Start of DATA SHOWN

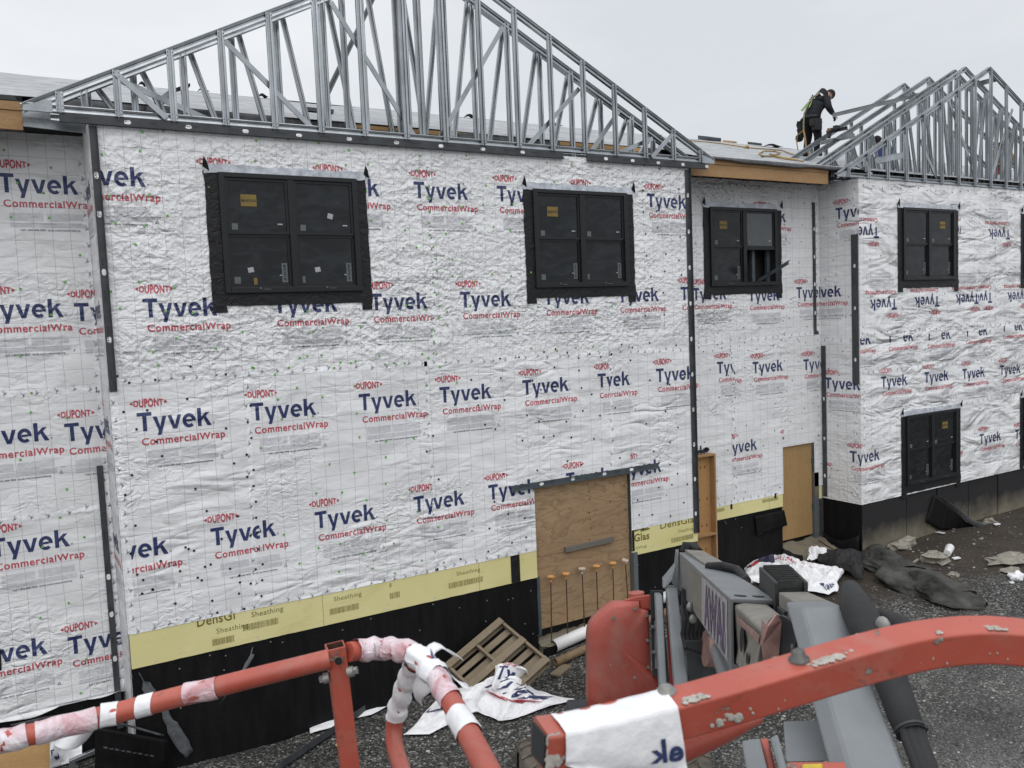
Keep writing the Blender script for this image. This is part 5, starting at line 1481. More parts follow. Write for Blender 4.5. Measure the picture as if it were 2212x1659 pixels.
truss('rearmost steel truss of the right-hand gable, bare rafters beside the worker', 2.09, B0, BC, 6.835, [15.0, 16.4, 18.4, 20.4], [], x_cut=14.3)
c5_ = crop(3232, 160, .36166)
def bar(label, q0, Y0, q1, Y1, wd=.07, m='galv'):
    p, q = atY(*c5_(*q0), Y0), atY(*c5_(*q1), Y1)
    d = (q - p).normalized(); n = (CAM - p).normalized(); s_ = n.cross(d).normalized(); n = d.cross(s_) * -1
    mb = MB(); s_ = s_ * wd / 2; n = n * .035
    for e0, e1, dn in ((-1, 1, .12), (-1, -.86, 1), (.86, 1, 1)):
        mb.hexa([p + s_ * e0, p + s_ * e1, p + s_ * e1 - n * dn, p + s_ * e0 - n * dn], [q + s_ * e0, q + s_ * e1, q + s_ * e1 - n * dn, q + s_ * e0 - n * dn])
    tag(mb.build('steel_channel', M[m]), label, 'channel', 'steel channels bracing the right-hand trusses')
bar('short level steel channel tied low across two uprights of the right-hand front truss', (590, 1310), -.09, (900, 1245), -.09, .12)
bar('long thin steel channel running from beside the worker up to the right-hand trusses', (130, 812), 2.0, (1130, 575), .85, .09)
bar('short steel channel lying on the rear trusses just below the cordless tool', (0, 1112), 1.9, (370, 1032), .9, .09)
bar('steel channel fixed near the peak of the right-hand front truss', (1580, 505), .5, (1910, 420), .05, .11)
bar('short dark steel channel under the cordless tool beside the worker', (60, 1000), 2.1, (292, 950), 1.7, .08, 'primer')

# ------------------------------------------------------------------ people
def skinned(name, joints, edges, m, parent, sub=2, rootj=0):
    me = bpy.data.meshes.new(name)
    names = list(joints)
    me.from_pydata([joints[k][0] for k in names], [(names.index(a), names.index(b)) for a, b in edges], [])
    o = bpy.data.objects.new(name, me); COL.objects.link(o)
    sk = o.modifiers.new('skin', 'SKIN'); sk.use_smooth_shade = True
    for i, k in enumerate(names):
        sv = me.skin_vertices[0].data[i]; r = joints[k][1]
        sv.radius = r if isinstance(r, tuple) else (r, r); sv.use_root = (i == rootj)
    ss = o.modifiers.new('sub', 'SUBSURF'); ss.levels = sub; ss.render_levels = sub
    dg = bpy.context.evaluated_depsgraph_get(); dg.update()
    m2 = bpy.data.meshes.new_from_object(o.evaluated_get(dg))
    bpy.data.objects.remove(o); bpy.data.meshes.remove(me)
    return m2
def person(label, loc, rz, bend=0.42, jacket='jacket', legs='trousers', hatm='hat', harness=True, scale=1.0):
    """figure facing local +Y, bent forward from the hips, forearm reaching out in front"""
    loc = Vector(loc)
    root = thing('person', label, 'person', loc, None)
    rot = Matrix.Rotation(rz, 3, 'Z')
    def W(x, y, z): return rot @ (Vector((x, y, z)) * scale) + loc
    def bt(x, y, z):                                # a torso point, leaned forward about the hips
        h = z - 0.95; c, s = math.cos(bend), math.sin(bend)
        return (x, y * c + h * s, 0.95 + h * c - y * s)
    J = dict(pelvis=(W(0, 0, .95), (.20, .16)), waist=(W(*bt(0, .0, 1.10)), (.235, .19)), chest=(W(*bt(0, -.03, 1.30)), (.28, .21)), up=(W(*bt(0, -.02, 1.44)), (.20, .15)), neck=(W(*bt(0, .04, 1.54)), .062), head0=(W(*bt(0, .09, 1.60)), .075),
             hl=(W(-.10, .0, .88), .135), kl=(W(-.15, .05, .48), .100), al=(W(-.17, -.04, .09), .055), tl=(W(-.18, .14, .035), .045), ell=(W(-.17, -.09, .05), .045),
             hr=(W(.10, .0, .88), .135), kr=(W(.13, .10, .49), .100), ar=(W(.13, .03, .09), .055), tr=(W(.14, .20, .035), .045), er=(W(.13, -.02, .05), .045),
             sl=(W(*bt(-.20, .0, 1.42)), .105), el=(W(-.31, .20, 1.06), .082), wl=(W(-.22, .40, .94), .056), sr=(W(*bt(.20, .0, 1.42)), .105), eR=(W(.33, .24, 1.08), .082), wr=(W(.24, .46, .96), .056))
    E = [('pelvis', 'waist'), ('waist', 'chest'), ('chest', 'up'), ('up', 'neck'), ('neck', 'head0'), ('pelvis', 'hl'), ('hl', 'kl'), ('kl', 'al'), ('al', 'tl'), ('al', 'ell'), ('pelvis', 'hr'), ('hr', 'kr'), ('kr', 'ar'), ('ar', 'tr'), ('ar', 'er'), ('up', 'sl'), ('sl', 'el'), ('el', 'wl'), ('up', 'sr'), ('sr', 'eR'), ('eR', 'wr')]
    me = skinned('body', J, E, None, root)
    bm = bmesh.new(); bm.from_mesh(me); bpy.data.meshes.remove(me)
    zc = loc.z + .93 * scale; zs = loc.z + .10 * scale
    mats = [M[jacket], M[legs], M['skin'], M['glove'], M['rubber']]
    for f in bm.faces:
        c = f.calc_center_median(); f.smooth = True
        l = rot.transposed() @ (c - loc) / scale
        f.material_index = 4 if l.z < .11 else (1 if l.z < .93 and abs(l.y) < .2 else 0)
    tmp = bpy.data.meshes.new('body'); bm.to_mesh(tmp); bm.free()
    # head, face, fingers joined into the same mesh
    mb = MB()
    hc = W(*bt(0, .15, 1.71)) + Vector((0, 0, .02)); hr = rot @ Matrix.Rotation(-bend - .35, 3, 'X')
    def headf(u, v):
        th, ph = 2 * math.pi * u, math.pi * v
        d = Vector((math.sin(ph) * math.cos(th), math.sin(ph) * math.sin(th), math.cos(ph)))
        k = 1.0
        if d.y > .5 and -.25 < d.z < .15 and abs(d.x) < .22: k += .10 * (1 - abs(d.x) / .22)     # nose
        if d.z < -.3: k *= .94 - .10 * (abs(d.x)) + (.07 if d.y > .3 else 0)
        return hc + hr @ Vector((d.x * .078 * k, d.y * .098 * k, d.z * .118 * k)) * scale
    mb.grid(headf, 18, 14, 2)
    for sx in (-1, 1):
        mb.ball(hc + hr @ Vector((sx * .03, .088, .012)) * scale, .011 * scale, 6, 5, 4)
        mb.ball(hc + hr @ Vector((sx * .078, 0, -.005)) * scale, .028 * scale, 6, 5, 2, (.4, .7, 1))
    mb.box(hc + hr @ Vector((0, .088, -.055)) * scale, (.04 * scale, .012 * scale, .008 * scale), hr, 4)
    for w_, e_ in (('wl', 'el'), ('wr', 'eR')):
        p = J[w_][0]; d = (p - J[e_][0]).normalized(); dn = Vector((0, 0, -1)); d = (d * .55 + dn * .75).normalized()
        s_ = d.cross(rot @ Vector((0, 1, 0))).normalized()
        pl = p + d * .05 * scale
        mb.tube([p - d * .02, p + d * .03, p + d * .085 * scale], [.032 * scale, .042 * scale, .038 * scale], 10, 3, True, True, .6, 1.0, s_.cross(d))
        fwd = rot @ Vector((0, 1, 0))
        for k in range(4):
            b = pl + d * .035 * scale + s_ * (-.03 + .02 * k) * scale; L = (.075, .085, .08, .062)[k] * scale
            mb.tube([b, b + d * L * .5 + fwd * .012, b + d * L * .85 - fwd * .005, b + d * L - fwd * .025], [.0105, .010, .009, .007], 6, 3)
        b = pl + s_ * .038 * scale
        mb.tube([b, b + (d * .5 + s_ * .6) * .035 + fwd * .02, b + d * .05 + s_ * .03 + fwd * .03], [.012, .011, .008], 6, 3)
    n0 = len(mb.v)
    vs = [v.co.copy() for v in tmp.vertices]; fs = [tuple(p.vertices) for p in tmp.polygons]; mi = [p.material_index for p in tmp.polygons]
    for f, k in zip(fs, mi): pass
    o0 = len(mb.v); mb.v += vs
    for f, k in zip(fs, mi): mb.f.append([i + o0 for i in f]); mb.m.append(k); mb.sm.append(True)
    bpy.data.meshes.remove(tmp)
    mb.build('body', mats, root)
    hb = MB()
    def capf(u, v):
        th, ph = 2 * math.pi * u, math.pi * .56 * v
        d = Vector((math.sin(ph) * math.cos(th), math.sin(ph) * math.sin(th), math.cos(ph)))
        return hc + hr @ (Vector((d.x * .098, d.y * .118 - .008, d.z * .135 + .006))) * scale
    hb.grid(capf, 18, 9)
    hd = W(*bt(0, -.06, 1.545))
    hb.grid(lambda u, v: hd + hr @ Vector((math.cos(6.283 * u) * (.145 - .025 * v), math.sin(6.283 * u) * .12 + .02 - .03 * v, -.07 + .17 * v)) * scale, 14, 5, 1)
    hb.build('hat', [M[hatm], M[jacket]], root)
    if harness:
        hn = MB()
        def bk(x, z, o=.0): return W(*bt(x, -.205 - o + .5 * x * x, z))
        def band(p, wd, m):
            for a, b in zip(p, p[1:]):
                d = (b - a).normalized(); s_ = d.cross(rot @ Vector((0, 1, 0))).normalized() * wd / 2; t = rot @ Vector((0, -.012, 0))
                hn.hexa([a - s_, a + s_, a + s_ + t, a - s_ + t], [b - s_, b + s_, b + s_ + t, b - s_ + t], m)
        band([bk(.14, 1.46), bk(.02, 1.36), bk(-.01, 1.24)], .05, 1); band([bk(-.12, 1.46), bk(.0, 1.36)], .05, 1)
        band([bk(.0, 1.38, .02), bk(.0, 1.18, .02)], .085, 1)
        band([bk(-.02, 1.24), bk(-.10, 1.14), bk(-.165, 1.0)], .06, 0); band([bk(.02, 1.24), bk(.06, 1.14), bk(.09, 1.02)], .055, 0)
        band([bk(.0, 1.2, .03), W(0, -.18, 1.02), W(-.01, -.20, .80), W(-.02, -.19, .62)], .045, 1)
        for z in (1.37, 1.31, 1.25): hn.disc(bk(0, z, .045), rot @ Vector((0, -1, 0)), .017, .008, 8, 2)
        hn.build('harness', [M['hiviz'], M['harness'], M['rubber']], root)
        tb = MB()
        tb.ball(W(-.24, -.05, .70), .17 * scale, 10, 8, 0, (.7, .8, 1.3), .5); tb.ball(W(-.34, -.05, .52), .10 * scale, 8, 6, 0, (1, .8, .9), .5)
        tb.box(W(.22, -.02, .72), (.11, .22, .26), rot, 0); tb.box(W(.22, -.15, .76), (.10, .08, .16), rot, 0)
        tb.tube([W(.19 * math.cos(a * .5236), .145 * math.sin(a * .5236), .93) for a in range(13)], .035, 6, 0)
        tb.build('tool_belt', M['rubber'], root, bevel=.012)
        ln = MB(); ln.tube([W(-.02, -.20, .64), W(.05, -.22, .45), W(.06, -.2, .2), W(.08, -.12, .03)], .022, 6)
        ln.tube([W(-.02, -.2, .62), W(-.18, -.24, .55), W(-.24, -.22, .40), W(-.2, -.22, .2)], .014, 6)
        ln.build('lanyard', M['rope'], root)
    return root
cw = crop(3080, 380, .18083)
wp = atRoof(*cw(560, 1320))
wp.z = roofz(wp.y) + .0
dirx = (atRoof(*cw(900, 1320)) - wp); 
vx = ray(*cw(760, 700)); yaw = math.atan2(-vx.x, vx.y)
person('roofer in a dark hooded jacket and lime harness bending beside the right-hand trusses', wp + Vector((.12, .0, 0)), yaw - .85, .66, scale=1.02)
for (q, lab, jk, lg) in (((3934, 640), 'person in a brown coat mostly hidden behind the uprights near the right edge', 'brown', 'rust_red'), ((3502, 640), 'person in blue mostly hidden behind the uprights to the right of the roofer', 'jacket', 'trousers')):
    d = ray(q[0] * K, q[1] * K); Yp = 3.0; p = CAM + d * ((Yp - CAM.y) / d.y); p.z = 6.62 if jk != 'brown' else 6.9
    person(lab, p, 2.6 if jk == 'brown' else 1.2, .25, jk if jk == 'brown' else 'blue', lg, 'hat', False)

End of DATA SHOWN

= REQUIRED TASK =
Begin at the first line of the material and copy each line exactly through the one containing "bar('short dark steel". Omit pictures.

= PROBLEM SOLUTION =
Keep writing the Blender script for this image. This is part 5, starting at line 1481. More parts follow. Write for Blender 4.5. Measure the picture as if it were 2212x1659 pixels.
truss('rearmost steel truss of the right-hand gable, bare rafters beside the worker', 2.09, B0, BC, 6.835, [15.0, 16.4, 18.4, 20.4], [], x_cut=14.3)
c5_ = crop(3232, 160, .36166)
def bar(label, q0, Y0, q1, Y1, wd=.07, m='galv'):
    p, q = atY(*c5_(*q0), Y0), atY(*c5_(*q1), Y1)
    d = (q - p).normalized(); n = (CAM - p).normalized(); s_ = n.cross(d).normalized(); n = d.cross(s_) * -1
    mb = MB(); s_ = s_ * wd / 2; n = n * .035
    for e0, e1, dn in ((-1, 1, .12), (-1, -.86, 1), (.86, 1, 1)):
        mb.hexa([p + s_ * e0, p + s_ * e1, p + s_ * e1 - n * dn, p + s_ * e0 - n * dn], [q + s_ * e0, q + s_ * e1, q + s_ * e1 - n * dn, q + s_ * e0 - n * dn])
    tag(mb.build('steel_channel', M[m]), label, 'channel', 'steel channels bracing the right-hand trusses')
bar('short level steel channel tied low across two uprights of the right-hand front truss', (590, 1310), -.09, (900, 1245), -.09, .12)
bar('long thin steel channel running from beside the worker up to the right-hand trusses', (130, 812), 2.0, (1130, 575), .85, .09)
bar('short steel channel lying on the rear trusses just below the cordless tool', (0, 1112), 1.9, (370, 1032), .9, .09)
bar('steel channel fixed near the peak of the right-hand front truss', (1580, 505), .5, (1910, 420), .05, .11)
bar('short dark steel channel under the cordless tool beside the worker', (60, 1000), 2.1, (292, 950), 1.7, .08, 'primer')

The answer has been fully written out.